SET EXERCISE: All of the data needs to be repeated exactly.

PROVIDED MATERIAL:

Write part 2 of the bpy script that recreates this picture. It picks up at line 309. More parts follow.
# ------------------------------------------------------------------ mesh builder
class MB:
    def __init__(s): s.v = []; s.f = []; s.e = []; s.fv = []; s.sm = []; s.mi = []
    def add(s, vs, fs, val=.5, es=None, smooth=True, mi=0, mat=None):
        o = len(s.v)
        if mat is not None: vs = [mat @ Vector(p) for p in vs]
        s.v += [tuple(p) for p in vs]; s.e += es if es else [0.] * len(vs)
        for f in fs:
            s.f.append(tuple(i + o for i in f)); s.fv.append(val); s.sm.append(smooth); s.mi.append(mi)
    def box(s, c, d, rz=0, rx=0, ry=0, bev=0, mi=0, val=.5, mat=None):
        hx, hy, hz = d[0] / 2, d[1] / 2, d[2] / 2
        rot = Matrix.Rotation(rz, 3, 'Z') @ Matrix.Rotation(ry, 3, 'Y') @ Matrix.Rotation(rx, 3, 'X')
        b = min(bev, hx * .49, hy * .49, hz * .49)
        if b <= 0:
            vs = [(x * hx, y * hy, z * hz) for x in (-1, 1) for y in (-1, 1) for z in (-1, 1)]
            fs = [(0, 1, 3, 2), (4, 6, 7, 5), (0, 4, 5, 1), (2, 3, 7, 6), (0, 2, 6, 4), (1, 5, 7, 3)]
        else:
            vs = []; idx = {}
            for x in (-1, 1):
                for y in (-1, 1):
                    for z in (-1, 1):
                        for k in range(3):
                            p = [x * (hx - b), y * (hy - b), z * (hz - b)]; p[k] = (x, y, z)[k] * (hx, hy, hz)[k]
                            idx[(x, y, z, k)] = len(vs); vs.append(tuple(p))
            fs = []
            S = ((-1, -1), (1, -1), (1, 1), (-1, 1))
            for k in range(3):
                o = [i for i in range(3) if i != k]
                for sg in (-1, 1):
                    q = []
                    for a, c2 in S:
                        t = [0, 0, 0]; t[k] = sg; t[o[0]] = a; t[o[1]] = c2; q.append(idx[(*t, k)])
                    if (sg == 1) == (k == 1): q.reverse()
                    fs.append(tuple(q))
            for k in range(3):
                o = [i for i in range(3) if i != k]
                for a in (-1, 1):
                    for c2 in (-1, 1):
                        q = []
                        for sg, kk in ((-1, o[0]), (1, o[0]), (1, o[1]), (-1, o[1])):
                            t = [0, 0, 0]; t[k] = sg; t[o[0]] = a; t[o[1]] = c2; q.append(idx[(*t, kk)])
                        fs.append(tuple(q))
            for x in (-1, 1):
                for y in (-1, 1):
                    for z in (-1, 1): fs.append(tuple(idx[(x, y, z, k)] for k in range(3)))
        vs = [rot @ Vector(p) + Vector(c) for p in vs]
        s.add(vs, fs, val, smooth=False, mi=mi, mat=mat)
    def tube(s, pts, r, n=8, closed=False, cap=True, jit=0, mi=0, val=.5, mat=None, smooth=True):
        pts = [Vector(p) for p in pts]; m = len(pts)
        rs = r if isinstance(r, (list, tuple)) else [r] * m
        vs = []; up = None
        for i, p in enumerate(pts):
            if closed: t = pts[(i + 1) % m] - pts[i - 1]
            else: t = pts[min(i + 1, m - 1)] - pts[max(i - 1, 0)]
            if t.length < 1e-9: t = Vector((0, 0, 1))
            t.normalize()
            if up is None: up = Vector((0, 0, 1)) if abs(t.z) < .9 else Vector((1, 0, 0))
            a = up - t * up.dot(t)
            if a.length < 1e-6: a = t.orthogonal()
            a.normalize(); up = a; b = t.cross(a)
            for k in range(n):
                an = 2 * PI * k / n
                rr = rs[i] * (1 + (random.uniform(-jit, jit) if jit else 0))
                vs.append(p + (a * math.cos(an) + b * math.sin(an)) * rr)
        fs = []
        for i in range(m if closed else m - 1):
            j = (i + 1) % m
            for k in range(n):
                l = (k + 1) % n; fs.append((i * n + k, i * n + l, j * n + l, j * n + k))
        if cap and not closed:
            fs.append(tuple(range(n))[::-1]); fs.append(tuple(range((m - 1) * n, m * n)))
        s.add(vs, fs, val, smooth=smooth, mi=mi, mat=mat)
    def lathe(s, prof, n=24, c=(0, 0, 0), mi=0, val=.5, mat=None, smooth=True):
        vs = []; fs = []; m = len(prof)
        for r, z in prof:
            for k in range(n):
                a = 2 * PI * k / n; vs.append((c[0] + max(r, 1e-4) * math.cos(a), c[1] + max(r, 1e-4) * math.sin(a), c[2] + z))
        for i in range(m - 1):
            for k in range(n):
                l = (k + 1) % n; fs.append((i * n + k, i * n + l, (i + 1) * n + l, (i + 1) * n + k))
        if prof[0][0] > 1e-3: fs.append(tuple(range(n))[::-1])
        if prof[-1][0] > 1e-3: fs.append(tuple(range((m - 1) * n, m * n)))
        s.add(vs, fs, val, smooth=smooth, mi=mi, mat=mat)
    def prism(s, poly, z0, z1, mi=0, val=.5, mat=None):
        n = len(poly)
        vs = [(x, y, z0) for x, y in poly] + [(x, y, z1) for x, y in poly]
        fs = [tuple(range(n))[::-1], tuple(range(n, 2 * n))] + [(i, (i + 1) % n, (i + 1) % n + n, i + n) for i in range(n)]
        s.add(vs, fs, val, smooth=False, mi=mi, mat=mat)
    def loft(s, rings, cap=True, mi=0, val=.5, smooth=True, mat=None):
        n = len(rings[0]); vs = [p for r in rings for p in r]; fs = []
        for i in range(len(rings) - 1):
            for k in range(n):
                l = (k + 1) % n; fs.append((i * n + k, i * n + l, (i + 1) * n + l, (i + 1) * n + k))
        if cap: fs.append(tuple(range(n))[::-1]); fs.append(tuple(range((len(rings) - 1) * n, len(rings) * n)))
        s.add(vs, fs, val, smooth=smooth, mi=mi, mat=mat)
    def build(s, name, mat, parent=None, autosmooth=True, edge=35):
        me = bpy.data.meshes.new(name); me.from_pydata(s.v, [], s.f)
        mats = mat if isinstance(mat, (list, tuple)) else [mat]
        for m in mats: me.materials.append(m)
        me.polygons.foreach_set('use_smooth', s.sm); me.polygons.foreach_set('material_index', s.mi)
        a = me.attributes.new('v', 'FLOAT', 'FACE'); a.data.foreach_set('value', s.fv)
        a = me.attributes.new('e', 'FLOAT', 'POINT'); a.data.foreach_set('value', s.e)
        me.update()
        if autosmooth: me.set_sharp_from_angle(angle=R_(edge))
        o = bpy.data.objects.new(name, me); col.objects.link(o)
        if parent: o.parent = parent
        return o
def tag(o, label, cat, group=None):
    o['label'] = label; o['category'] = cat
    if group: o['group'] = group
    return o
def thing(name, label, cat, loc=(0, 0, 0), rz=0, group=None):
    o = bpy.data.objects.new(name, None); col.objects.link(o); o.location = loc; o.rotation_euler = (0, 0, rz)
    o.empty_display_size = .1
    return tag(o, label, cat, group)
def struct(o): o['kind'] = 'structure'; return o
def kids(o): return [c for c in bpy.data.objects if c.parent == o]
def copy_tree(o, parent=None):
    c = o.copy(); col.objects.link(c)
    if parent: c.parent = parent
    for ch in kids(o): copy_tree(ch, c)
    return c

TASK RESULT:
Write part 2 of the bpy script that recreates this picture. It picks up at line 309. More parts follow.
# ------------------------------------------------------------------ mesh builder
class MB:
    def __init__(s): s.v = []; s.f = []; s.e = []; s.fv = []; s.sm = []; s.mi = []
    def add(s, vs, fs, val=.5, es=None, smooth=True, mi=0, mat=None):
        o = len(s.v)
        if mat is not None: vs = [mat @ Vector(p) for p in vs]
        s.v += [tuple(p) for p in vs]; s.e += es if es else [0.] * len(vs)
        for f in fs:
            s.f.append(tuple(i + o for i in f)); s.fv.append(val); s.sm.append(smooth); s.mi.append(mi)
    def box(s, c, d, rz=0, rx=0, ry=0, bev=0, mi=0, val=.5, mat=None):
        hx, hy, hz = d[0] / 2, d[1] / 2, d[2] / 2
        rot = Matrix.Rotation(rz, 3, 'Z') @ Matrix.Rotation(ry, 3, 'Y') @ Matrix.Rotation(rx, 3, 'X')
        b = min(bev, hx * .49, hy * .49, hz * .49)
        if b <= 0:
            vs = [(x * hx, y * hy, z * hz) for x in (-1, 1) for y in (-1, 1) for z in (-1, 1)]
            fs = [(0, 1, 3, 2), (4, 6, 7, 5), (0, 4, 5, 1), (2, 3, 7, 6), (0, 2, 6, 4), (1, 5, 7, 3)]
        else:
            vs = []; idx = {}
            for x in (-1, 1):
                for y in (-1, 1):
                    for z in (-1, 1):
                        for k in range(3):
                            p = [x * (hx - b), y * (hy - b), z * (hz - b)]; p[k] = (x, y, z)[k] * (hx, hy, hz)[k]
                            idx[(x, y, z, k)] = len(vs); vs.append(tuple(p))
            fs = []
            S = ((-1, -1), (1, -1), (1, 1), (-1, 1))
            for k in range(3):
                o = [i for i in range(3) if i != k]
                for sg in (-1, 1):
                    q = []
                    for a, c2 in S:
                        t = [0, 0, 0]; t[k] = sg; t[o[0]] = a; t[o[1]] = c2; q.append(idx[(*t, k)])
                    if (sg == 1) == (k == 1): q.reverse()
                    fs.append(tuple(q))
            for k in range(3):
                o = [i for i in range(3) if i != k]
                for a in (-1, 1):
                    for c2 in (-1, 1):
                        q = []
                        for sg, kk in ((-1, o[0]), (1, o[0]), (1, o[1]), (-1, o[1])):
                            t = [0, 0, 0]; t[k] = sg; t[o[0]] = a; t[o[1]] = c2; q.append(idx[(*t, kk)])
                        fs.append(tuple(q))
            for x in (-1, 1):
                for y in (-1, 1):
                    for z in (-1, 1): fs.append(tuple(idx[(x, y, z, k)] for k in range(3)))
        vs = [rot @ Vector(p) + Vector(c) for p in vs]
        s.add(vs, fs, val, smooth=False, mi=mi, mat=mat)
    def tube(s, pts, r, n=8, closed=False, cap=True, jit=0, mi=0, val=.5, mat=None, smooth=True):
        pts = [Vector(p) for p in pts]; m = len(pts)
        rs = r if isinstance(r, (list, tuple)) else [r] * m
        vs = []; up = None
        for i, p in enumerate(pts):
            if closed: t = pts[(i + 1) % m] - pts[i - 1]
            else: t = pts[min(i + 1, m - 1)] - pts[max(i - 1, 0)]
            if t.length < 1e-9: t = Vector((0, 0, 1))
            t.normalize()
            if up is None: up = Vector((0, 0, 1)) if abs(t.z) < .9 else Vector((1, 0, 0))
            a = up - t * up.dot(t)
            if a.length < 1e-6: a = t.orthogonal()
            a.normalize(); up = a; b = t.cross(a)
            for k in range(n):
                an = 2 * PI * k / n
                rr = rs[i] * (1 + (random.uniform(-jit, jit) if jit else 0))
                vs.append(p + (a * math.cos(an) + b * math.sin(an)) * rr)
        fs = []
        for i in range(m if closed else m - 1):
            j = (i + 1) % m
            for k in range(n):
                l = (k + 1) % n; fs.append((i * n + k, i * n + l, j * n + l, j * n + k))
        if cap and not closed:
            fs.append(tuple(range(n))[::-1]); fs.append(tuple(range((m - 1) * n, m * n)))
        s.add(vs, fs, val, smooth=smooth, mi=mi, mat=mat)
    def lathe(s, prof, n=24, c=(0, 0, 0), mi=0, val=.5, mat=None, smooth=True):
        vs = []; fs = []; m = len(prof)
        for r, z in prof:
            for k in range(n):
                a = 2 * PI * k / n; vs.append((c[0] + max(r, 1e-4) * math.cos(a), c[1] + max(r, 1e-4) * math.sin(a), c[2] + z))
        for i in range(m - 1):
            for k in range(n):
                l = (k + 1) % n; fs.append((i * n + k, i * n + l, (i + 1) * n + l, (i + 1) * n + k))
        if prof[0][0] > 1e-3: fs.append(tuple(range(n))[::-1])
        if prof[-1][0] > 1e-3: fs.append(tuple(range((m - 1) * n, m * n)))
        s.add(vs, fs, val, smooth=smooth, mi=mi, mat=mat)
    def prism(s, poly, z0, z1, mi=0, val=.5, mat=None):
        n = len(poly)
        vs = [(x, y, z0) for x, y in poly] + [(x, y, z1) for x, y in poly]
        fs = [tuple(range(n))[::-1], tuple(range(n, 2 * n))] + [(i, (i + 1) % n, (i + 1) % n + n, i + n) for i in range(n)]
        s.add(vs, fs, val, smooth=False, mi=mi, mat=mat)
    def loft(s, rings, cap=True, mi=0, val=.5, smooth=True, mat=None):
        n = len(rings[0]); vs = [p for r in rings for p in r]; fs = []
        for i in range(len(rings) - 1):
            for k in range(n):
                l = (k + 1) % n; fs.append((i * n + k, i * n + l, (i + 1) * n + l, (i + 1) * n + k))
        if cap: fs.append(tuple(range(n))[::-1]); fs.append(tuple(range((len(rings) - 1) * n, len(rings) * n)))
        s.add(vs, fs, val, smooth=smooth, mi=mi, mat=mat)
    def build(s, name, mat, parent=None, autosmooth=True, edge=35):
        me = bpy.data.meshes.new(name); me.from_pydata(s.v, [], s.f)
        mats = mat if isinstance(mat, (list, tuple)) else [mat]
        for m in mats: me.materials.append(m)
        me.polygons.foreach_set('use_smooth', s.sm); me.polygons.foreach_set('material_index', s.mi)
        a = me.attributes.new('v', 'FLOAT', 'FACE'); a.data.foreach_set('value', s.fv)
        a = me.attributes.new('e', 'FLOAT', 'POINT'); a.data.foreach_set('value', s.e)
        me.update()
        if autosmooth: me.set_sharp_from_angle(angle=R_(edge))
        o = bpy.data.objects.new(name, me); col.objects.link(o)
        if parent: o.parent = parent
        return o
def tag(o, label, cat, group=None):
    o['label'] = label; o['category'] = cat
    if group: o['group'] = group
    return o
def thing(name, label, cat, loc=(0, 0, 0), rz=0, group=None):
    o = bpy.data.objects.new(name, None); col.objects.link(o); o.location = loc; o.rotation_euler = (0, 0, rz)
    o.empty_display_size = .1
    return tag(o, label, cat, group)
def struct(o): o['kind'] = 'structure'; return o
def kids(o): return [c for c in bpy.data.objects if c.parent == o]
def copy_tree(o, parent=None):
    c = o.copy(); col.objects.link(c)
    if parent: c.parent = parent
    for ch in kids(o): copy_tree(ch, c)
    return c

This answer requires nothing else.